▸ **INPUT MATERIAL**:
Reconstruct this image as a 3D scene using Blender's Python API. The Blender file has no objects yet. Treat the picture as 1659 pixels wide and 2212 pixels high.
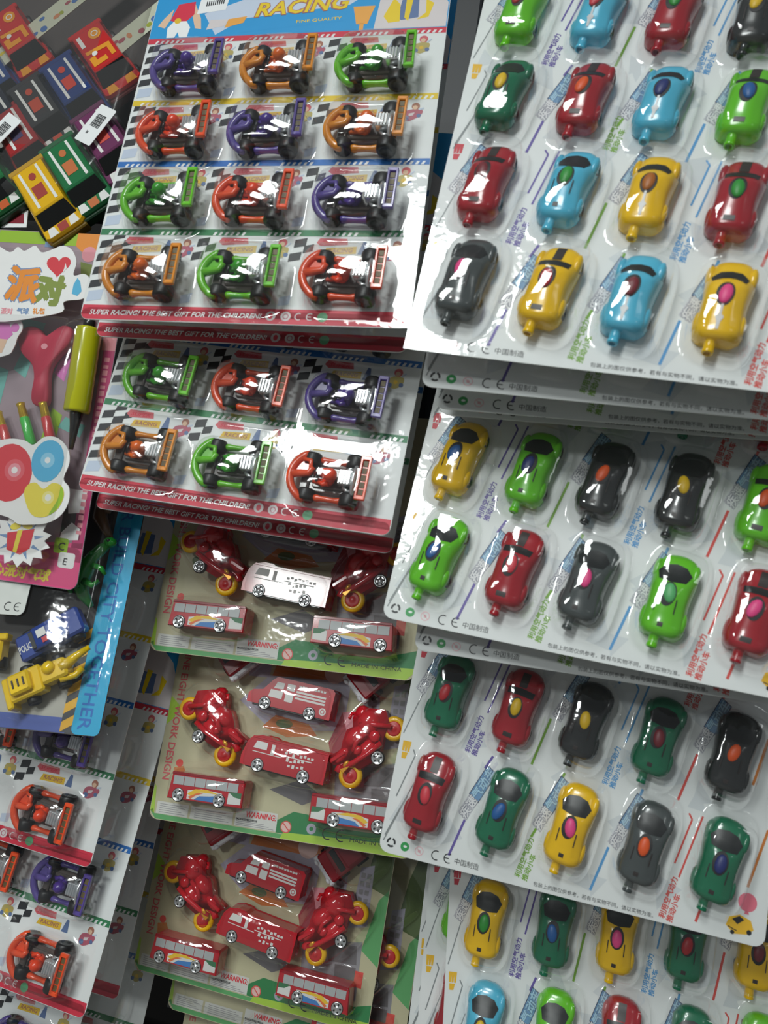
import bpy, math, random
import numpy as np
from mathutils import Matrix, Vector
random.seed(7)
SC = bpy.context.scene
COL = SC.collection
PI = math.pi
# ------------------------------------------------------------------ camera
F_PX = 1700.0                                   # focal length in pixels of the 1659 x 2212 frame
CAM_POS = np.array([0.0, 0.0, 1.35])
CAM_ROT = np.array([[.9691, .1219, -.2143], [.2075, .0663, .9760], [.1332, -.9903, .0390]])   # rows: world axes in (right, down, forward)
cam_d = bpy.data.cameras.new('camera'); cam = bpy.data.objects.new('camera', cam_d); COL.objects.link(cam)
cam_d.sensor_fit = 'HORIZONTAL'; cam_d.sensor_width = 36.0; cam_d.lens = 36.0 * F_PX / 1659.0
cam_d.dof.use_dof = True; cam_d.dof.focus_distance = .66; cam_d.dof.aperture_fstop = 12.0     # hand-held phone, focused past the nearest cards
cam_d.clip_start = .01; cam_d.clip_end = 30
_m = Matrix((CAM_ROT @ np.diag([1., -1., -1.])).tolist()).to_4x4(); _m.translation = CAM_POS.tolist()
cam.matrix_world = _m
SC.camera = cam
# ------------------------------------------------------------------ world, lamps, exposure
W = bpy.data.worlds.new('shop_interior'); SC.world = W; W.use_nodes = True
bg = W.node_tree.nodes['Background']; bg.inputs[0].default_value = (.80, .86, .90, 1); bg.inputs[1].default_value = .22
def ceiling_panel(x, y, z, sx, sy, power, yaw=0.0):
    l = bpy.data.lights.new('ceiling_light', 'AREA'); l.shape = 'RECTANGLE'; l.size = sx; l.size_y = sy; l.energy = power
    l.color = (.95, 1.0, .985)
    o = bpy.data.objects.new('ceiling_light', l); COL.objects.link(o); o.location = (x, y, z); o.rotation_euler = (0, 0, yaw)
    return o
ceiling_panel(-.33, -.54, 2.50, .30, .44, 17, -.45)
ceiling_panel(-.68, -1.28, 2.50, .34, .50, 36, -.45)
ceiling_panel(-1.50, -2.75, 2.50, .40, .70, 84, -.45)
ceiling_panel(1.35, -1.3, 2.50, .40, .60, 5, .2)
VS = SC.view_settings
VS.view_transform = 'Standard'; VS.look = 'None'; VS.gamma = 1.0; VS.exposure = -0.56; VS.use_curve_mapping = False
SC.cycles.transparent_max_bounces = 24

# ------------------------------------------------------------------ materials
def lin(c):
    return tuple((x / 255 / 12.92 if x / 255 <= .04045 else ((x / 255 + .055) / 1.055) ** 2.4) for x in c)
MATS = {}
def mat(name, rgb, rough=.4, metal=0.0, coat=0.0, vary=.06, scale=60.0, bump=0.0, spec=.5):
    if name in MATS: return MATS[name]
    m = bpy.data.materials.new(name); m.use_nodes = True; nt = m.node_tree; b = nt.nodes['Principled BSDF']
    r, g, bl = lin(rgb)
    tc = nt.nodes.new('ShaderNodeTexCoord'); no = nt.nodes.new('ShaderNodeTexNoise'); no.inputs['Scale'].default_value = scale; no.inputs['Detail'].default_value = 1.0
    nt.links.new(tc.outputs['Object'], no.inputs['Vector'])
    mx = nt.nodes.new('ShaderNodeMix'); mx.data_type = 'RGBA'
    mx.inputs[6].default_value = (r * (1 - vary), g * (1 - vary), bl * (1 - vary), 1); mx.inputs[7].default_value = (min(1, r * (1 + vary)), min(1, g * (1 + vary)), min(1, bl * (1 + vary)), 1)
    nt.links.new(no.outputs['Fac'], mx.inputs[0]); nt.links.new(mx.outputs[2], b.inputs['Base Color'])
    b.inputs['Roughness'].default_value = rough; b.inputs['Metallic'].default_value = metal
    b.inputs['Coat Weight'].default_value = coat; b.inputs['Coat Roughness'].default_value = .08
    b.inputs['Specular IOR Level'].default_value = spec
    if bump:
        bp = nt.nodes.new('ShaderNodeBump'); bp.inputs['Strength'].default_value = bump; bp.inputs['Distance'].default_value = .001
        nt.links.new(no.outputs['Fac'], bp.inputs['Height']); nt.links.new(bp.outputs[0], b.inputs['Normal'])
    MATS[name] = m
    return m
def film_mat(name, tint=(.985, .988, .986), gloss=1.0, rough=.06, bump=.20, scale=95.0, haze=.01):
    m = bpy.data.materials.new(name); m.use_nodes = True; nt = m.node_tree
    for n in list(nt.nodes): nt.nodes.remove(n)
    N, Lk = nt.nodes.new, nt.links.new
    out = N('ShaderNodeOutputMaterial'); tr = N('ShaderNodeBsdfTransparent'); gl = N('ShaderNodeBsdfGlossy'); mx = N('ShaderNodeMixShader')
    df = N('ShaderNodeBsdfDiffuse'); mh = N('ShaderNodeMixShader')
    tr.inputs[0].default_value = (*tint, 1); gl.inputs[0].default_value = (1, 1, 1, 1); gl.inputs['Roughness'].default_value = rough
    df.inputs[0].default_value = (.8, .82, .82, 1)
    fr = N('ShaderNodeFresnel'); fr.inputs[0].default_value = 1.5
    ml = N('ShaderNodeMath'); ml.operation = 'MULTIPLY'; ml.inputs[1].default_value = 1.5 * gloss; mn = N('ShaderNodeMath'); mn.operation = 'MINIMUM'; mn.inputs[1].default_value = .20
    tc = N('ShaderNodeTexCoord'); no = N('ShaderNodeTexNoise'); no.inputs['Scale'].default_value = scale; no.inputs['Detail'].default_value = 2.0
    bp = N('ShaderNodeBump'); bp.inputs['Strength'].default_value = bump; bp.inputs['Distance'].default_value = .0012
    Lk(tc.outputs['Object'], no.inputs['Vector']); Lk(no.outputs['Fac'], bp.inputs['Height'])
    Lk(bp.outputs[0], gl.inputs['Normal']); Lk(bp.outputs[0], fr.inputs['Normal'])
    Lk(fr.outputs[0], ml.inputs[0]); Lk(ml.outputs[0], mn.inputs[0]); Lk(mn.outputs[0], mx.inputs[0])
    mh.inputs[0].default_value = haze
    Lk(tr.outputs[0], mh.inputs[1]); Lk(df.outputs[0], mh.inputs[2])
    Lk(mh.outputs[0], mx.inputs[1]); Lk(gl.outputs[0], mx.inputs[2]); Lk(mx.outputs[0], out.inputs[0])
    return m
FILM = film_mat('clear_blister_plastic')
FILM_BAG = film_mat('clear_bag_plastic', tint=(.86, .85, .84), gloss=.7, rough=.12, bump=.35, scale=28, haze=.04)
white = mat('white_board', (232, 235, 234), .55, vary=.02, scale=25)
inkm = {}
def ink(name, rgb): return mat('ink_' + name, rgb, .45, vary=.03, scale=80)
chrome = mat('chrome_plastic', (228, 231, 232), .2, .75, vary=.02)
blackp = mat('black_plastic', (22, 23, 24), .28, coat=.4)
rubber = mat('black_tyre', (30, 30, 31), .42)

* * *

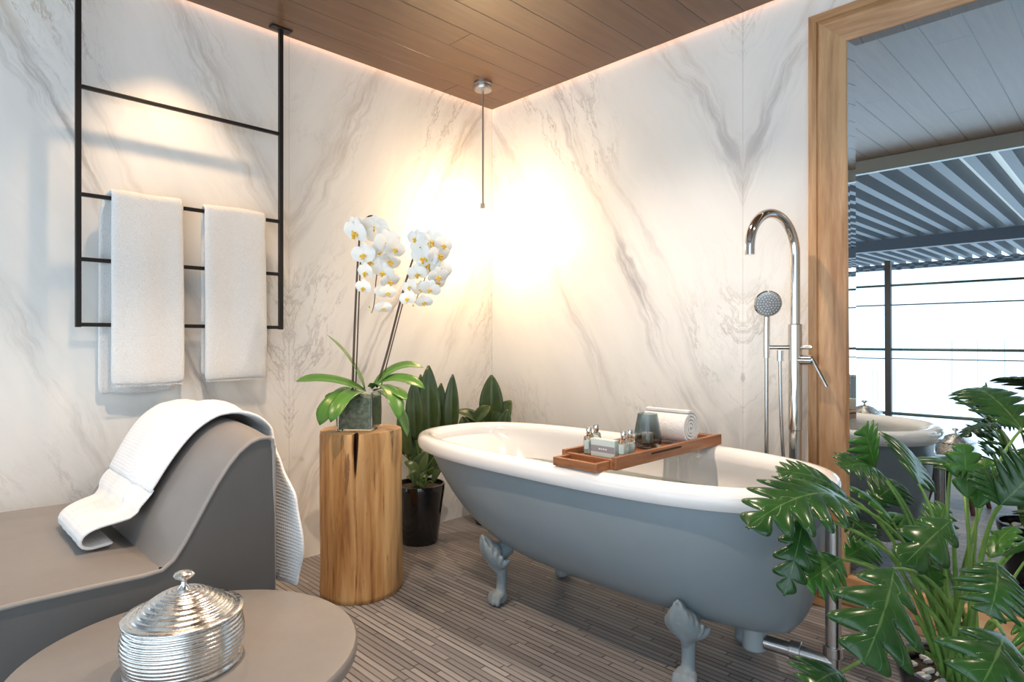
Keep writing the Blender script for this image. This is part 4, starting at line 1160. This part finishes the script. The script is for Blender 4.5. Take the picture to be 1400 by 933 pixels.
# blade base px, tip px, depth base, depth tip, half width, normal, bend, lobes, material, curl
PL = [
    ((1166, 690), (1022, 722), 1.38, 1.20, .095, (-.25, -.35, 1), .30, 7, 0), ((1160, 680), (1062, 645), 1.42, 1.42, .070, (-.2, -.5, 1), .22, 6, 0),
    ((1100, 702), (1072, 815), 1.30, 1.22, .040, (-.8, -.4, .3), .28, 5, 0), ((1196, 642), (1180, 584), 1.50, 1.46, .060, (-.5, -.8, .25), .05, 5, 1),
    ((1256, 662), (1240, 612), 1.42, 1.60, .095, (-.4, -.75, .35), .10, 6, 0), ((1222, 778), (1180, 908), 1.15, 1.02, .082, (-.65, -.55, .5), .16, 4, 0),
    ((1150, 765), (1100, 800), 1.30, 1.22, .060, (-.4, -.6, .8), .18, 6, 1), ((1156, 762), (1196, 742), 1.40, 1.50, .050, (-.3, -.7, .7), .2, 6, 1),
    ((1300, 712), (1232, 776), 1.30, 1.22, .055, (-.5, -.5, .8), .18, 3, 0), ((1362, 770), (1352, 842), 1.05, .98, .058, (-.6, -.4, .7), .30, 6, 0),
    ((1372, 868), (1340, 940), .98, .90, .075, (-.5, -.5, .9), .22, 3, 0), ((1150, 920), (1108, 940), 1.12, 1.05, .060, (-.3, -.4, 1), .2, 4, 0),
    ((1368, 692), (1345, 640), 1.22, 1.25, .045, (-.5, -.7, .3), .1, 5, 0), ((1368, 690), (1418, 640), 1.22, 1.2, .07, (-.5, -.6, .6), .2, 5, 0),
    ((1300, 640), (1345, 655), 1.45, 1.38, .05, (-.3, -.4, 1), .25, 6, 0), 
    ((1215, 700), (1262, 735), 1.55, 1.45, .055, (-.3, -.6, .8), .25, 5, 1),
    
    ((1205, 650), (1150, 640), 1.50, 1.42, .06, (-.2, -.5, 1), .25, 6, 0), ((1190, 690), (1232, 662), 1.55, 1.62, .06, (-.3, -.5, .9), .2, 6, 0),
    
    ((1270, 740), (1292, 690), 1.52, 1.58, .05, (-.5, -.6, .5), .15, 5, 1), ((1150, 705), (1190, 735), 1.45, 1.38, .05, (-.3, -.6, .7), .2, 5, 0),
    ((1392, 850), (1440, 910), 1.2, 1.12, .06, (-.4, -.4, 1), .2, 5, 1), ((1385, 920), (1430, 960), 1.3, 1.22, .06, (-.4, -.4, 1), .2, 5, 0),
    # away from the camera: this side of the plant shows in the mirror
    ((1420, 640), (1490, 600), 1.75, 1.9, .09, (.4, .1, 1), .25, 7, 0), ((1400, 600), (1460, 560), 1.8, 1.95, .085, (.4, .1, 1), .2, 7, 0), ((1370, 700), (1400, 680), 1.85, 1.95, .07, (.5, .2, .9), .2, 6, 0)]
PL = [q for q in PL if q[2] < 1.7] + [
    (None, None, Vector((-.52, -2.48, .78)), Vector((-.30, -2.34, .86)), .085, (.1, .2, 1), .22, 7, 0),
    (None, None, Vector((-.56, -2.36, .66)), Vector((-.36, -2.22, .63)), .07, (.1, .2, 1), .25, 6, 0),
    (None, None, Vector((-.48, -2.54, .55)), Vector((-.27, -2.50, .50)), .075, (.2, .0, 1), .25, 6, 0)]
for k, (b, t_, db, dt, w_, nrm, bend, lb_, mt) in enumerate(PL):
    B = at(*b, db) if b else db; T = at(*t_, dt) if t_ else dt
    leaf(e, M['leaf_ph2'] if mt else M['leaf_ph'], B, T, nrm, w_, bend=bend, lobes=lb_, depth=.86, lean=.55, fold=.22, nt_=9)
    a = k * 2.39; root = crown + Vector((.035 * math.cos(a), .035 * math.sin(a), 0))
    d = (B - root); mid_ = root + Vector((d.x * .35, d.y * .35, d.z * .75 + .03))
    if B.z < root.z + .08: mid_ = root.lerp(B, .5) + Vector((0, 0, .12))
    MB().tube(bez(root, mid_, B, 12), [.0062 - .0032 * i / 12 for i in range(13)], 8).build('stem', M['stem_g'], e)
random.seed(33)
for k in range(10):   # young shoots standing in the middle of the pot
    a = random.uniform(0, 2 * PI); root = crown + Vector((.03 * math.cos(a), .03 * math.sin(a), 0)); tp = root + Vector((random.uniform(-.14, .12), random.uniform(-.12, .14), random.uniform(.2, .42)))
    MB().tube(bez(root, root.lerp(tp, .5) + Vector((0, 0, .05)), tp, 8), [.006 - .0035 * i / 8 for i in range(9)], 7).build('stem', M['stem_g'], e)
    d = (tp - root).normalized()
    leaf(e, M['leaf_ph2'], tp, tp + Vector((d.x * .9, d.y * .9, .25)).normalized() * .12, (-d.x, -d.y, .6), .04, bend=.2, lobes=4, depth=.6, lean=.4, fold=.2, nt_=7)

▸ **WORK TO COMPLETE**:
Your task is to transcribe exactly the lines starting at the line that contains "Reconstruct this image" and ending at the line that contains "SC.cycles.transparent_max_bounces = 24", both included. Leave out the pictures.

▸ **RIGHT ANSWER**:
Reconstruct this image as a 3D scene using Blender's Python API. The Blender file has no objects yet. Treat the picture as 1659 pixels wide and 2212 pixels high.
import bpy, math, random
import numpy as np
from mathutils import Matrix, Vector
random.seed(7)
SC = bpy.context.scene
COL = SC.collection
PI = math.pi
# ------------------------------------------------------------------ camera
F_PX = 1700.0                                   # focal length in pixels of the 1659 x 2212 frame
CAM_POS = np.array([0.0, 0.0, 1.35])
CAM_ROT = np.array([[.9691, .1219, -.2143], [.2075, .0663, .9760], [.1332, -.9903, .0390]])   # rows: world axes in (right, down, forward)
cam_d = bpy.data.cameras.new('camera'); cam = bpy.data.objects.new('camera', cam_d); COL.objects.link(cam)
cam_d.sensor_fit = 'HORIZONTAL'; cam_d.sensor_width = 36.0; cam_d.lens = 36.0 * F_PX / 1659.0
cam_d.dof.use_dof = True; cam_d.dof.focus_distance = .66; cam_d.dof.aperture_fstop = 12.0     # hand-held phone, focused past the nearest cards
cam_d.clip_start = .01; cam_d.clip_end = 30
_m = Matrix((CAM_ROT @ np.diag([1., -1., -1.])).tolist()).to_4x4(); _m.translation = CAM_POS.tolist()
cam.matrix_world = _m
SC.camera = cam
# ------------------------------------------------------------------ world, lamps, exposure
W = bpy.data.worlds.new('shop_interior'); SC.world = W; W.use_nodes = True
bg = W.node_tree.nodes['Background']; bg.inputs[0].default_value = (.80, .86, .90, 1); bg.inputs[1].default_value = .22
def ceiling_panel(x, y, z, sx, sy, power, yaw=0.0):
    l = bpy.data.lights.new('ceiling_light', 'AREA'); l.shape = 'RECTANGLE'; l.size = sx; l.size_y = sy; l.energy = power
    l.color = (.95, 1.0, .985)
    o = bpy.data.objects.new('ceiling_light', l); COL.objects.link(o); o.location = (x, y, z); o.rotation_euler = (0, 0, yaw)
    return o
ceiling_panel(-.33, -.54, 2.50, .30, .44, 17, -.45)
ceiling_panel(-.68, -1.28, 2.50, .34, .50, 36, -.45)
ceiling_panel(-1.50, -2.75, 2.50, .40, .70, 84, -.45)
ceiling_panel(1.35, -1.3, 2.50, .40, .60, 5, .2)
VS = SC.view_settings
VS.view_transform = 'Standard'; VS.look = 'None'; VS.gamma = 1.0; VS.exposure = -0.56; VS.use_curve_mapping = False
SC.cycles.transparent_max_bounces = 24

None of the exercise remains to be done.